--- begin Data segment ---

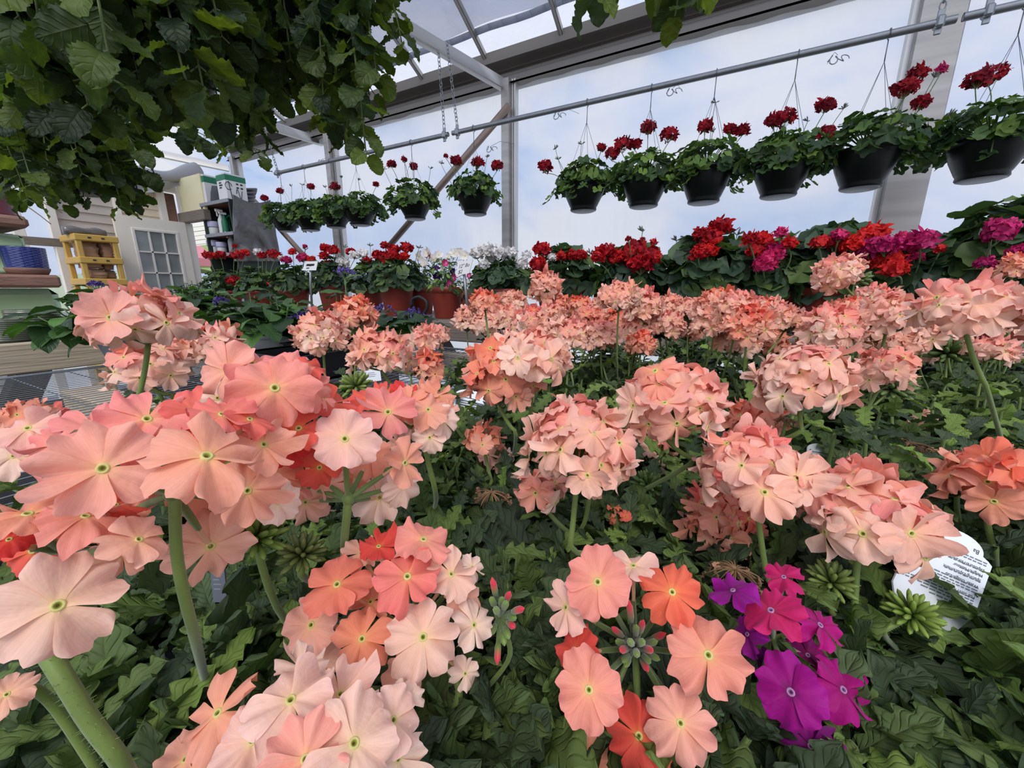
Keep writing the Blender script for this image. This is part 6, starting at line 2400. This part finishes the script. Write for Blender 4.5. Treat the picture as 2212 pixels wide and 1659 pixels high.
# ---- the remaining heads, row by row
SD = 300
for args in (
    # near and middle rows
    dict(px=1250, py=955, w=286, h=196, tone='peach', foot=(1232, 1180), plant=16),
    dict(px=1445, py=868, w=256, h=172, tone='peach', foot=(1500, 990), plant=21),
    dict(px=1740, py=815, w=230, h=148, tone='pale', foot=(1733, 930), plant=23),
    dict(px=1632, py=1002, w=284, h=150, tone='pink', foot=(1657, 1250), plant=17, lean=(0.0, -0.25)),
    dict(px=1555, py=1122, w=182, h=130, tone='coral', foot=(1560, 1240), plant=11, D=0.046),
    dict(px=1872, py=1100, w=306, h=172, tone='peach', foot=(1845, 1350), plant=12),
    dict(px=2150, py=1035, w=230, h=150, tone='coral', foot=(2150, 1190), plant=13, D=0.05),
    dict(px=1080, py=812, w=198, h=150, tone='coral', foot=(1112, 930), plant=20),
    dict(px=1150, py=765, w=205, h=100, tone='pale', plant=20),
    dict(px=1905, py=800, w=128, h=98, tone='pink', foot=(1868, 890), plant=28, D=0.045),
    dict(px=1632, py=905, w=135, h=66, tone='coral', foot=(1630, 970), plant=22, D=0.042),
    dict(px=1418, py=978, w=92, h=88, tone='pink', foot=(1425, 1080), plant=21, D=0.033, n=6),
    dict(px=1045, py=945, w=105, h=48, tone='coral', foot=(1062, 1040), plant=15, D=0.034, n=7),
    dict(px=1072, py=990, w=98, h=52, tone='pale', foot=(1065, 1060), plant=15, D=0.034, n=6),
    dict(px=1170, py=1055, w=150, h=70, tone='pink', foot=(1230, 1150), plant=10, D=0.038, n=8),
    dict(px=1336, py=1115, w=58, h=52, tone='coral', foot=(1380, 1180), plant=10, D=0.016, n=5, dfl=0.014),
    dict(px=1275, py=1050, w=66, h=50, tone='coral', foot=(1262, 1130), plant=10, D=0.016, n=5, dfl=0.01),
    # left group before the mint stand
    dict(px=308, py=690, w=242, h=116, tone='peach', foot=(298, 858), plant=8, D=0.056, n=20),
    dict(px=322, py=792, w=178, h=100, tone='pale', foot=(372, 850), plant=36, D=0.056, n=16),
    dict(px=268, py=775, w=70, h=46, tone='coral', foot=(345, 850), plant=36, D=0.022, n=5, dfl=0.014),
    dict(px=452, py=745, w=150, h=80, tone='peach', plant=36, D=0.054),
    dict(px=50, py=890, w=110, h=44, tone='orange', plant=8, D=0.03, n=8),
    dict(px=70, py=925, w=140, h=84, tone='pink', plant=8, D=0.045),
    dict(px=694, py=722, w=134, h=92, tone='peach', foot=(703, 835), plant=37),
    dict(px=765, py=682, w=108, h=80, tone='coral', foot=(769, 840), plant=37, lean=(0, -0.3)),
    dict(px=822, py=762, w=164, h=84, tone='peach', foot=(858, 842), plant=38),
    dict(px=922, py=730, w=88, h=48, tone='peach', foot=(915, 780), plant=38, D=0.045),
    dict(px=955, py=724, w=48, h=44, tone='pale', foot=(950, 780), plant=38, D=0.026, n=6),
    dict(px=925, py=792, w=84, h=74, tone='coral', foot=(915, 860), plant=38, D=0.042),
    # far rows
    dict(px=1178, py=620, w=84, h=82, tone='peach', foot=(1172, 700), plant=39, full=150, n=34),
    dict(px=1048, py=652, w=86, h=42, tone='orange', foot=(1056, 730), plant=30, D=0.05),
    dict(px=1108, py=655, w=78, h=52, tone='pale', plant=39),
    dict(px=1008, py=690, w=70, h=58, tone='peach', plant=30), dict(px=1048, py=700, w=84, h=58, tone='pale', plant=30),
    dict(px=1095, py=690, w=84, h=56, tone='peach', plant=30), dict(px=1150, py=698, w=112, h=66, tone='pink', plant=25),
    dict(px=1190, py=678, w=84, h=50, tone='peach', plant=39), dict(px=1248, py=664, w=78, h=50, tone='orange', foot=(1260, 720), plant=39),
    dict(px=1213, py=655, w=50, h=36, tone='coral', plant=39, D=0.035), dict(px=1338, py=642, w=108, h=64, tone='peach', plant=31),
    dict(px=1392, py=660, w=96, h=70, tone='pink', plant=31), dict(px=1300, py=668, w=80, h=56, tone='peach', plant=39),
    dict(px=1335, py=695, w=84, h=62, tone='coral', plant=31), dict(px=1450, py=663, w=78, h=50, tone='peach', foot=(1455, 720), plant=31),
    dict(px=1230, py=722, w=116, h=66, tone='pink', plant=25), dict(px=1300, py=728, w=96, h=62, tone='peach', plant=31),
    dict(px=1372, py=712, w=92, h=62, tone='peach', plant=31), dict(px=1385, py=742, w=78, h=52, tone='coral', plant=26, D=0.045),
    dict(px=1440, py=700, w=94, h=54, tone='pink', foot=(1445, 770), plant=31), dict(px=1490, py=672, w=88, h=54, tone='peach', plant=32),
    dict(px=1548, py=650, w=96, h=56, tone='coral', plant=32), dict(px=1595, py=662, w=112, h=66, tone='pink', plant=32),
    dict(px=1545, py=695, w=106, h=66, tone='peach', plant=32), dict(px=1618, py=702, w=122, h=86, tone='coral', plant=27),
    dict(px=1590, py=738, w=104, h=66, tone='pale', plant=27), dict(px=1652, py=672, w=92, h=58, tone='pink', plant=32),
    dict(px=1697, py=690, w=100, h=56, tone='peach', foot=(1660, 760), plant=33), dict(px=1662, py=742, w=84, h=70, tone='orange', plant=27),
    dict(px=1490, py=712, w=80, h=54, tone='salmon', plant=32), dict(px=1270, py=690, w=88, h=56, tone='salmon', plant=39),
    dict(px=1365, py=678, w=84, h=50, tone='salmon', plant=31), dict(px=1125, py=730, w=100, h=60, tone='peach', plant=25),
    dict(px=1795, py=708, w=138, h=92, tone='pink', plant=33), dict(px=1812, py=588, w=112, h=84, tone='peach', foot=(1862, 655), plant=40, lean=(-0.55, 0), full=125, n=30),
    dict(px=1888, py=642, w=92, h=48, tone='pink', plant=40), dict(px=1922, py=680, w=146, h=92, tone='peach', plant=34),
    dict(px=1928, py=732, w=128, h=62, tone='peach', plant=34), dict(px=2095, py=662, w=230, h=92, tone='pink', foot=(2128, 830), plant=19),
    dict(px=2192, py=575, w=70, h=56, tone='orange', foot=(2205, 640), plant=35, D=0.045), dict(px=2008, py=700, w=130, h=84, tone='pale', plant=34),
    dict(px=2055, py=715, w=92, h=62, tone='pink', foot=(2052, 800), plant=35), dict(px=1836, py=668, w=112, h=40, tone='coral', foot=(1862, 730), plant=40),
    dict(px=1985, py=757, w=86, h=40, tone='peach', foot=(2000, 830), plant=29, D=0.045), dict(px=2135, py=757, w=110, h=48, tone='pink', plant=29, D=0.05),
    dict(px=2155, py=695, w=92, h=76, tone='peach', plant=35), dict(px=2200, py=655, w=90, h=66, tone='pink', plant=35),
    dict(px=1990, py=915, w=64, h=44, tone='pale', foot=(1965, 1000), plant=18, D=0.026, n=4, dfl=0.02),
    dict(px=1745, py=745, w=70, h=44, tone='coral', plant=33, D=0.04),
):
    auto_head(seed=SD, **args)
    SD += 1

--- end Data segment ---

• _Stated goal_: Your task is to repeat the material above exactly, without its pictures.

• _Correct output_:
Keep writing the Blender script for this image. This is part 6, starting at line 2400. This part finishes the script. Write for Blender 4.5. Treat the picture as 2212 pixels wide and 1659 pixels high.
# ---- the remaining heads, row by row
SD = 300
for args in (
    # near and middle rows
    dict(px=1250, py=955, w=286, h=196, tone='peach', foot=(1232, 1180), plant=16),
    dict(px=1445, py=868, w=256, h=172, tone='peach', foot=(1500, 990), plant=21),
    dict(px=1740, py=815, w=230, h=148, tone='pale', foot=(1733, 930), plant=23),
    dict(px=1632, py=1002, w=284, h=150, tone='pink', foot=(1657, 1250), plant=17, lean=(0.0, -0.25)),
    dict(px=1555, py=1122, w=182, h=130, tone='coral', foot=(1560, 1240), plant=11, D=0.046),
    dict(px=1872, py=1100, w=306, h=172, tone='peach', foot=(1845, 1350), plant=12),
    dict(px=2150, py=1035, w=230, h=150, tone='coral', foot=(2150, 1190), plant=13, D=0.05),
    dict(px=1080, py=812, w=198, h=150, tone='coral', foot=(1112, 930), plant=20),
    dict(px=1150, py=765, w=205, h=100, tone='pale', plant=20),
    dict(px=1905, py=800, w=128, h=98, tone='pink', foot=(1868, 890), plant=28, D=0.045),
    dict(px=1632, py=905, w=135, h=66, tone='coral', foot=(1630, 970), plant=22, D=0.042),
    dict(px=1418, py=978, w=92, h=88, tone='pink', foot=(1425, 1080), plant=21, D=0.033, n=6),
    dict(px=1045, py=945, w=105, h=48, tone='coral', foot=(1062, 1040), plant=15, D=0.034, n=7),
    dict(px=1072, py=990, w=98, h=52, tone='pale', foot=(1065, 1060), plant=15, D=0.034, n=6),
    dict(px=1170, py=1055, w=150, h=70, tone='pink', foot=(1230, 1150), plant=10, D=0.038, n=8),
    dict(px=1336, py=1115, w=58, h=52, tone='coral', foot=(1380, 1180), plant=10, D=0.016, n=5, dfl=0.014),
    dict(px=1275, py=1050, w=66, h=50, tone='coral', foot=(1262, 1130), plant=10, D=0.016, n=5, dfl=0.01),
    # left group before the mint stand
    dict(px=308, py=690, w=242, h=116, tone='peach', foot=(298, 858), plant=8, D=0.056, n=20),
    dict(px=322, py=792, w=178, h=100, tone='pale', foot=(372, 850), plant=36, D=0.056, n=16),
    dict(px=268, py=775, w=70, h=46, tone='coral', foot=(345, 850), plant=36, D=0.022, n=5, dfl=0.014),
    dict(px=452, py=745, w=150, h=80, tone='peach', plant=36, D=0.054),
    dict(px=50, py=890, w=110, h=44, tone='orange', plant=8, D=0.03, n=8),
    dict(px=70, py=925, w=140, h=84, tone='pink', plant=8, D=0.045),
    dict(px=694, py=722, w=134, h=92, tone='peach', foot=(703, 835), plant=37),
    dict(px=765, py=682, w=108, h=80, tone='coral', foot=(769, 840), plant=37, lean=(0, -0.3)),
    dict(px=822, py=762, w=164, h=84, tone='peach', foot=(858, 842), plant=38),
    dict(px=922, py=730, w=88, h=48, tone='peach', foot=(915, 780), plant=38, D=0.045),
    dict(px=955, py=724, w=48, h=44, tone='pale', foot=(950, 780), plant=38, D=0.026, n=6),
    dict(px=925, py=792, w=84, h=74, tone='coral', foot=(915, 860), plant=38, D=0.042),
    # far rows
    dict(px=1178, py=620, w=84, h=82, tone='peach', foot=(1172, 700), plant=39, full=150, n=34),
    dict(px=1048, py=652, w=86, h=42, tone='orange', foot=(1056, 730), plant=30, D=0.05),
    dict(px=1108, py=655, w=78, h=52, tone='pale', plant=39),
    dict(px=1008, py=690, w=70, h=58, tone='peach', plant=30), dict(px=1048, py=700, w=84, h=58, tone='pale', plant=30),
    dict(px=1095, py=690, w=84, h=56, tone='peach', plant=30), dict(px=1150, py=698, w=112, h=66, tone='pink', plant=25),
    dict(px=1190, py=678, w=84, h=50, tone='peach', plant=39), dict(px=1248, py=664, w=78, h=50, tone='orange', foot=(1260, 720), plant=39),
    dict(px=1213, py=655, w=50, h=36, tone='coral', plant=39, D=0.035), dict(px=1338, py=642, w=108, h=64, tone='peach', plant=31),
    dict(px=1392, py=660, w=96, h=70, tone='pink', plant=31), dict(px=1300, py=668, w=80, h=56, tone='peach', plant=39),
    dict(px=1335, py=695, w=84, h=62, tone='coral', plant=31), dict(px=1450, py=663, w=78, h=50, tone='peach', foot=(1455, 720), plant=31),
    dict(px=1230, py=722, w=116, h=66, tone='pink', plant=25), dict(px=1300, py=728, w=96, h=62, tone='peach', plant=31),
    dict(px=1372, py=712, w=92, h=62, tone='peach', plant=31), dict(px=1385, py=742, w=78, h=52, tone='coral', plant=26, D=0.045),
    dict(px=1440, py=700, w=94, h=54, tone='pink', foot=(1445, 770), plant=31), dict(px=1490, py=672, w=88, h=54, tone='peach', plant=32),
    dict(px=1548, py=650, w=96, h=56, tone='coral', plant=32), dict(px=1595, py=662, w=112, h=66, tone='pink', plant=32),
    dict(px=1545, py=695, w=106, h=66, tone='peach', plant=32), dict(px=1618, py=702, w=122, h=86, tone='coral', plant=27),
    dict(px=1590, py=738, w=104, h=66, tone='pale', plant=27), dict(px=1652, py=672, w=92, h=58, tone='pink', plant=32),
    dict(px=1697, py=690, w=100, h=56, tone='peach', foot=(1660, 760), plant=33), dict(px=1662, py=742, w=84, h=70, tone='orange', plant=27),
    dict(px=1490, py=712, w=80, h=54, tone='salmon', plant=32), dict(px=1270, py=690, w=88, h=56, tone='salmon', plant=39),
    dict(px=1365, py=678, w=84, h=50, tone='salmon', plant=31), dict(px=1125, py=730, w=100, h=60, tone='peach', plant=25),
    dict(px=1795, py=708, w=138, h=92, tone='pink', plant=33), dict(px=1812, py=588, w=112, h=84, tone='peach', foot=(1862, 655), plant=40, lean=(-0.55, 0), full=125, n=30),
    dict(px=1888, py=642, w=92, h=48, tone='pink', plant=40), dict(px=1922, py=680, w=146, h=92, tone='peach', plant=34),
    dict(px=1928, py=732, w=128, h=62, tone='peach', plant=34), dict(px=2095, py=662, w=230, h=92, tone='pink', foot=(2128, 830), plant=19),
    dict(px=2192, py=575, w=70, h=56, tone='orange', foot=(2205, 640), plant=35, D=0.045), dict(px=2008, py=700, w=130, h=84, tone='pale', plant=34),
    dict(px=2055, py=715, w=92, h=62, tone='pink', foot=(2052, 800), plant=35), dict(px=1836, py=668, w=112, h=40, tone='coral', foot=(1862, 730), plant=40),
    dict(px=1985, py=757, w=86, h=40, tone='peach', foot=(2000, 830), plant=29, D=0.045), dict(px=2135, py=757, w=110, h=48, tone='pink', plant=29, D=0.05),
    dict(px=2155, py=695, w=92, h=76, tone='peach', plant=35), dict(px=2200, py=655, w=90, h=66, tone='pink', plant=35),
    dict(px=1990, py=915, w=64, h=44, tone='pale', foot=(1965, 1000), plant=18, D=0.026, n=4, dfl=0.02),
    dict(px=1745, py=745, w=70, h=44, tone='coral', plant=33, D=0.04),
):
    auto_head(seed=SD, **args)
    SD += 1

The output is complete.